Bong Joon-Ho’s “Parasite,” in winning the Oscars for both Best Picture and Best International Feature Film, might seem to disrupt the film industry’s problematic categories and implicit values. The success of “Parasite” — and, in the pop music realm, the wild popularity of BTS and Blackpink — was the culmination of decades of effort by South Korea to develop a globally competitive entertainment industry, with all the muscle of the 10th-largest economy in the world. (“Minari,” by contrast, is a Korean American film, made by an American production company on a small budget.) Earlier in 2020, that dual award for “Parasite” suggested the media and entertainment business might discard its problematic need to pigeonhole non-English-language films and consider them separately from the mainstream.

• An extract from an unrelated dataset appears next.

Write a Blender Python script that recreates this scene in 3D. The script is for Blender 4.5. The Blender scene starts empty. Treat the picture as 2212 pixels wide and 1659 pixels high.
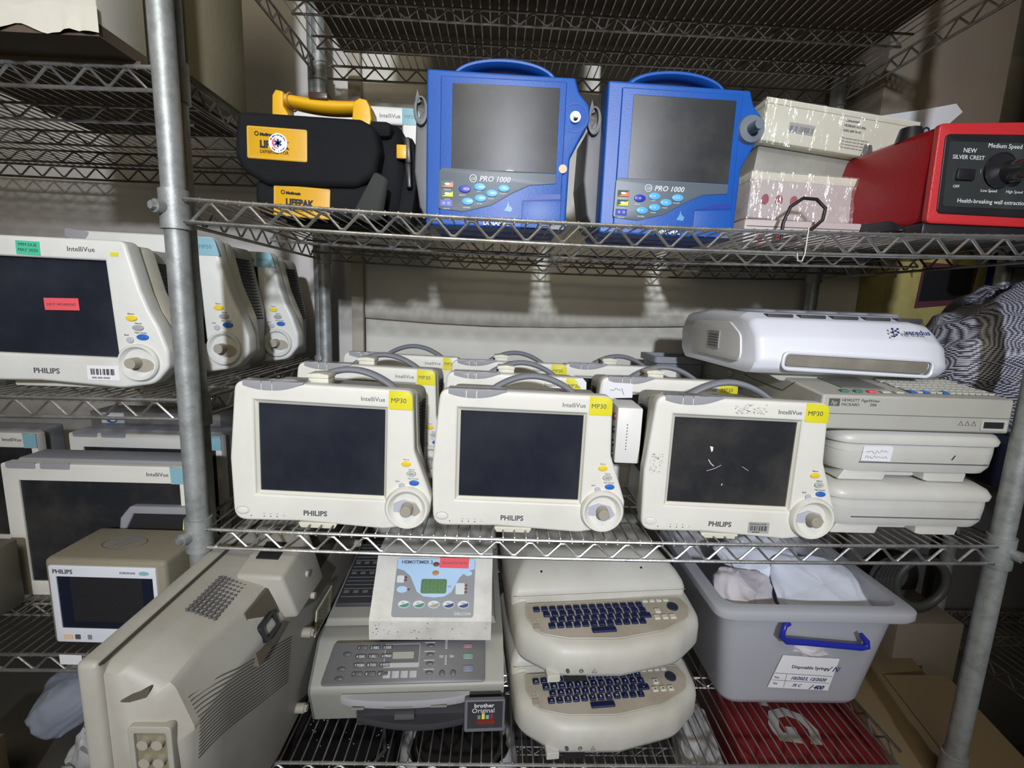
import bpy, bmesh, math, random
from mathutils import Vector, Matrix, Euler, noise
random.seed(7)
SC = bpy.context.scene
COL = SC.collection
PI = math.pi

# ------------------------------------------------------------------ camera
cam_d = bpy.data.cameras.new('camera')
cam = bpy.data.objects.new('camera', cam_d)
COL.objects.link(cam)
R_ = Vector((0.998994, -0.025782, 0.036704))
U_ = Vector((0.0, 0.0, 0.0))
F_ = Vector((0.031434, 0.986152, -0.162837)).normalized()
R_ = (R_ - F_ * R_.dot(F_)).normalized()
U_ = R_.cross(F_)
cam.matrix_world = Matrix(((R_.x, U_.x, -F_.x, 0.43158), (R_.y, U_.y, -F_.y, -0.67331),
                           (R_.z, U_.z, -F_.z, 1.18597), (0, 0, 0, 1)))
cam_d.sensor_width = 36
cam_d.lens = 36 * 1035.5 / 2212
cam_d.clip_start = 0.02
SC.camera = cam

# ------------------------------------------------------------------ light
w = bpy.data.worlds.new('world')
SC.world = w
w.use_nodes = True
w.node_tree.nodes['Background'].inputs[0].default_value = (0.62, 0.64, 0.70, 1)
w.node_tree.nodes['Background'].inputs[1].default_value = 0.055


def lamp(name, kind, loc, target, energy, color, size=0.1, size_y=None, angle=None):
    d = bpy.data.lights.new(name, kind)
    d.energy = energy
    d.color = color
    if kind == 'AREA':
        d.size = size
        if size_y:
            d.shape = 'RECTANGLE'
            d.size_y = size_y
    else:
        d.shadow_soft_size = size
    if kind == 'SPOT':
        d.spot_size = angle or 1.2
        d.spot_blend = 1.0
    o = bpy.data.objects.new(name, d)
    COL.objects.link(o)
    o.location = loc
    o.rotation_euler = (Vector(target) - Vector(loc)).to_track_quat('-Z', 'Y').to_euler()
    return o


lamp('daylight_lamp', 'SPOT', (0.55, -2.6, 1.93), (0.42, 0.3, 1.28), 330, (0.86, 0.90, 1.0), 0.07, angle=0.98)
lamp('warm_fill_above', 'AREA', (0.3, -1.3, 2.35), (0.45, 0.1, 0.9), 10, (1.0, 0.88, 0.64), 0.9, 0.5)  # soft warm fill added from above, no known fixture
lamp('warm_lamp', 'AREA', (-0.2, -2.5, 1.42), (0.4, 0.3, 1.15), 6, (1.0, 0.91, 0.74), 0.8, 0.5)
SC.view_settings.view_transform = 'Standard'
SC.view_settings.look = 'None'
SC.view_settings.gamma = 1
SC.view_settings.exposure = 0.0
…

But of course, “international” — with all its connotations of being willfully and powerfully mobile and sophisticated — has a very different weight for non-Americans than “foreign” does for minorities in the United States. “Foreign” casts people, as well as their stories and languages, as strange, small and marginal. When one is “international,” one has the capital and the clout just to be the “best” as well. When one is “foreign,” one is, too often, inaudible and invisible.

Or, in the case of “Minari,” and the story of immigrants who speak Korean, one can be nominated for an award and simultaneously be told that one does not fully belong.